Secretary of Agriculture Tom Vilsack did the first smart thing, beginning virtual implementation of the Farm Bill – in all its variations – some months ago. His second smart act was to put Deputy Secretary Krysta Harden – experienced and wicked smart – in charge of wrangling the department’s implementation working groups. Vilsack will take these collective good works and package them for White House sign-off. His third smart move was to “lend” the White House Domestic Policy Council several key USDA regulators and administrators to ensure the White House folks actually understand what they’re supposed to be approving.

As said, time is not on USDA’s side. The heaviest lift will be getting the two insurance-based income support programs that replace direct payments developed and in place by spring planting time, which for southern producers is just a few weeks away. The department must also factor in cross-compliance with crop insurance and conservation program participation.

The unfinished payment limitation section of the bill will be the true test of USDA’s political and program savvy. While the rewritten limits on how much an individual or couple may receive in federal payments are tucked into the new Farm Bill, the key to how this section operates is the phrase “actively engaged.” A producer or farm couple must demonstrate active engagement in the farm’s operation to qualify for any payments, and in past Farm Bill’s this definition was always fairly loose. Farm Bill conferees, however, couldn’t agree on how to tighten this definition, so they punted the rewrite to USDA. I don’t envy the poor soul charged with coming up with the words that will make Sen. Chuck Grassley (R, IA), the avenging spirit of payment limitations, and the crop and general farm groups happy.

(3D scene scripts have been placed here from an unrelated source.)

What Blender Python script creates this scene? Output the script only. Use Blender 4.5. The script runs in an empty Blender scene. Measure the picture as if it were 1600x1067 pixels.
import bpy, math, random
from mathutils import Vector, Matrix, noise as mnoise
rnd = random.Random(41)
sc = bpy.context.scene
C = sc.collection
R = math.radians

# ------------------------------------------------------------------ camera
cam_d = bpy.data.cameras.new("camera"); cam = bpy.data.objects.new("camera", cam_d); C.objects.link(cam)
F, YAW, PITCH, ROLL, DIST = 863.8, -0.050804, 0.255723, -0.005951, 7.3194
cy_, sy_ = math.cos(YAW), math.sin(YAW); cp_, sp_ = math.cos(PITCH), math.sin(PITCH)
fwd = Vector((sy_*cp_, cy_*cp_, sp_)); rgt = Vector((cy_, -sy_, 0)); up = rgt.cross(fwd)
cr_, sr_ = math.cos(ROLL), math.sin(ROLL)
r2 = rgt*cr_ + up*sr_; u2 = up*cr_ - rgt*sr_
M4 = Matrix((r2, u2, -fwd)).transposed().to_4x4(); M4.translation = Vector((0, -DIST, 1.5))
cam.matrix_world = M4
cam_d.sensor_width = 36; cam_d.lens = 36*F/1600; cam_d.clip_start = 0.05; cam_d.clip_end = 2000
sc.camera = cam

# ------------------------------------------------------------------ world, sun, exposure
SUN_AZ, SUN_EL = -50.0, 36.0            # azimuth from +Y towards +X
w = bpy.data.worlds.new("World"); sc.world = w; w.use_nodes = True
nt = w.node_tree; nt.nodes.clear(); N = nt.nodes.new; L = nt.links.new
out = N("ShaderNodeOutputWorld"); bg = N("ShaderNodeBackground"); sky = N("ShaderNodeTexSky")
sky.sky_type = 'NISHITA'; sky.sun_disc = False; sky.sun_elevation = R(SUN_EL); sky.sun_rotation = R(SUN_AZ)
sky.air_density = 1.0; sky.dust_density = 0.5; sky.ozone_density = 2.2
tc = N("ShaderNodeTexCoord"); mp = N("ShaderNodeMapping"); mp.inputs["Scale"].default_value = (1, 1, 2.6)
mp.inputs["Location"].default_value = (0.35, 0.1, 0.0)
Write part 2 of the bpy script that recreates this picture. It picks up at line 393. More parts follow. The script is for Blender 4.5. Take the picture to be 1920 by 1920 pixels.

The old menu of dairy support programs disappears and in its place will emerge the new dairy margin insurance program. The deadline for this transformation is September. However, to get from point A to point B, a new insurance product must be developed; base production acres for every individual producer in the new program must be calculated or updated, and the circumstances under which USDA will – “on the very rare occasion” – step in to buy surplus production need to be invented.

And while previous iterations of livestock disaster assistance programs existed in the 2008 Farm Bill, changes by lawmakers to these programs in the 2014 bill may interfere with achieving “expedited” implementation of these disaster assistance programs as requested this week by 24 Senators. Vilsack, following the law, told one publication this week the assistance programs in question, due to the rewrites, require USDA restudy to determine if new rules are needed to implement the programs.

Which brings us to the biggest procedural hurdle facing the department and “quick” Farm Bill implementation: The pesky Administrative Procedures Act (APA). It’s the APA that mandates rulemakings and other federal actions be published in the Federal Register in order to collect much needed public comment, among other things.

Nearly all of the new authorities mentioned above will take extensive rulemaking. At the very least this means 30 days of public comment on every single rule developed, and in some cases this could mean comment periods of 30 days for a notice to the affected parties the government intends to write a rule; 30-45 days for a proposed rule, 45-60 days for a proposed final rule, and in rare cases, as much as 60-90 days on the final rule. Consider this – at this writing, one rule implementing the Food Safety Modernization Act at FDA has been in the “notice/comment” phase for 11 months.